Assuming his retirement sticks, Rockhold will leave the sport with one of the more fascinating careers to dissect. A former UFC middleweight champion, there was a time when most believed Rockhold would reign atop the 185-pound division for years to come, or at least have a series of epic battles with Chris Weidman. Neither of those things were to be though as Rockhold’s career plummeted after winning the belt, losing four of his final five fights, and getting brutally knocked out in three of them.

That being said, if this really is the end for Rockhold, it’s a surprisingly good one for him. MMA is particularly unkind to its elder statesmen and heading into this fight, the general belief was that Rockhold was in store for another brutal KO loss. Instead though, the former champion put on a Fight of the Year contender with a top contender, gave nearly as good as he got, and showcased a ton of heart and durability, all done coming off a three-year layoff. That ain’t half bad.

If Rockhold wants to leave, that’s perfectly alright but he certainly need to walk away. Which probably means it’s the perfect time to do so.

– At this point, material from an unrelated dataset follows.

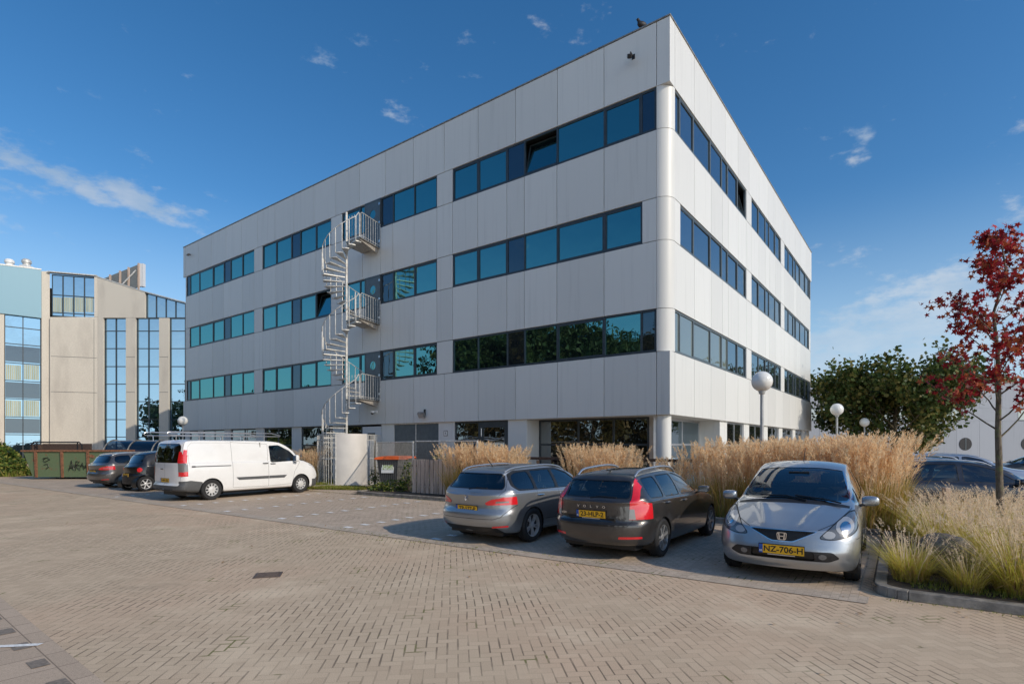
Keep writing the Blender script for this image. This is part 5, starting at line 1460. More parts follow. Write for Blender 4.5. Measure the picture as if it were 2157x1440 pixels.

4. Jose Aldo deserved better.

Heading into UFC 278, Aldo was on a three-fight win streak, all over top bantamweight contenders, including a win over the darling of the division, Marlon Vera. Under normal circumstances, that should have garnered Aldo a shot at Aljamain Sterling and the bantamweight title. Instead, the UFC decided to give T.J. Dillashaw the fight, despite Dillashaw having spend a two-year suspension for EPO, and then eking out a split decision win over Cory Sandhagen in his return, a win that most people felt was a robbery. That left Aldo to either wait and hope he’d get a title shot or to take a fight, so Aldo took on Sterling’s teammate Merab Dvalishvili, and ended up losing a unanimous decision, creating the worst possible outcome.

I won’t get into the scoring because most people seem to believe Dvalishvili should have won (I disagree because I don’t value wall and stall, but c’est la vie), but how in the world the UFC could have thought this was a good idea is beyond me. Aldo is a legitimate star (the crowd was louder for him than for anyone else) and a bona fide legend. He’s one of the five greatest fighters of all time and universally respected, and the UFC should have respected that and given him the title fight. Now, they’ve killed Aldo off as a contender, quite possibly for the final time, and because of the way he won, they didn’t even elevate Dvalishvili. Worse yet, because Dvalishvili and Sterling will never fight one another, what they really did was remove a compelling and beloved contender for Sterling, while gaining absolutely nothing in return.

Great work.


5. While the fifth biggest takeaway from UFC 278 should be the continued failures of judges and referees to be good at their jobs, that is sadly the standard. So instead, the final takeaway has to towards the promotion itself:

Please stop going to places at high altitude.

While UFC 278 was a fairly fun event, the entire evening was a bit wacky, in large part due to the elevation and how that effects fighters. Paulo Costa and Luke Rockhold were GASSED after their first round, and while they were certainly pushing a high pace, they were also doing so at high altitude, which drained them significantly. In his post-fight press conference, Edwards talked about how he prepared for the elevation, but still felt off on fight night, because it’s simply different. And then of course there’s Alexander Romanov, who absolutely dominated Marcin Tybura in the first round, only to barely be able to breath in Round 2.

We get it, you want to take the traveling roadshow all over the place, and by all accounts the fans in Salt Lake City were amazing, but every time you hold an event in Denver, or Mexico City, or somewhere like that, it’s always the weirdest possible outcomes. It’s like playing baseball at Fenway Park. Sure, it’s technically still the same game, but The Green Monster is an absurd perversion of how the sport is is normally contested.

Please, let’s just stick to regular elevations. Or if you must go to the high altitude places, stack the cards with exclusively flyweights. Those guys did not seem to mind.